Hurricane Residuals

Day 162

I finally got around to having someone in to clean up the mess made when the cedar three went over last October during hurricane Sandy.  I know, it seems like a long time to wait, but well, it’s how it worked out.  There was no danger, and so many other things to do.

My friend Jim planted those cedars when I first moved to the farm – oh, 25 years ago or more.  They were little things then, and there were four of them.  As of today, only one is still standing – massive and vulnerable.  Hurricanes have taken them all, one by one.  I could name the trees by their nemeses – Floyd, Irene, Sandy.  I miss those trees.  They were my best shield from northern winds, and they gave me a sense of privacy – though the road is a long way away, and it probably isn’t an issue, the sense of it was nice.  I don’t know what I can plant to replace them.  Maybe Italian Cypress – the weather is always going to be a problem, but with a deep enough tap root, maybe I can get something to withstand the blasts…

162_365 Guitars

On another front, I have a blue bird house by the studio that is constantly occupied during the season, in spite of being directly in a traffic path – ok, maybe talking about me moving about is hardly traffic, still it seems very sociable for the birds to be that close to the action.  I don’t do it often, but since I don’t have to touch anything, a photo doesn’t seem to be a bother.  The babys are growing – they are finally starting to get pin feathers and color – I’m pretty sure the parents are happy to see it.  They must be about exhausted trying to keep the four chicks fed.

Baby Blues


  1. The baby birds are as special to see as your guitar this morning. I had robins nest under the eves of my portico at the front door. Four hatched and now they seem to be hanging out around the back yard. It was a thrill to check on them everyday and watch them be fed. Mama didn’t seem to mind our peering out the windows and dad was a big ol’ macho boy (never thought I’d use that term for a robin) who perched at the edge of the nest protectively watching the fab four grow.
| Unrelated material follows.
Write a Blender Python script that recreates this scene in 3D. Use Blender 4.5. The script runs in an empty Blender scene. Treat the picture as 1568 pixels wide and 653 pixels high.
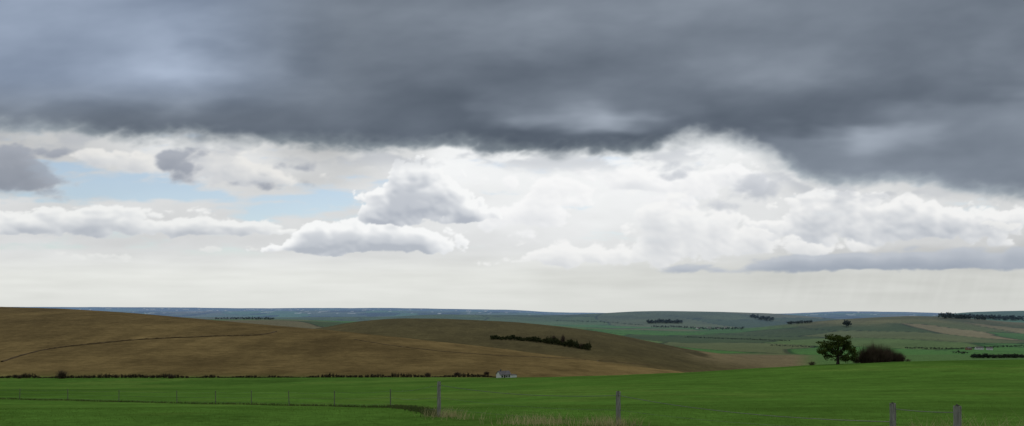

    • Over the years I have fostered a number of robins, grackles, gold finches, Canada geese, and other orphaned birds. The robins are always really the easiest – even when they have been blown out of a tree, once they are fed and stable, I can put them out in the grass and a robin will find them – probably the parents, but I’m not always certain. It is really interesting behavior. I may have to put the babies in the yard a couple of times before they are adopted – but it always happens. It is a beautiful thing 🙂

  2. Baby birds are so fascinating! They go from impossibly immature to full adults so quickly and all it takes is a never ending stream of parents ready to shove new things down their throat! It makes me happy to be human and know how to use a grocery store.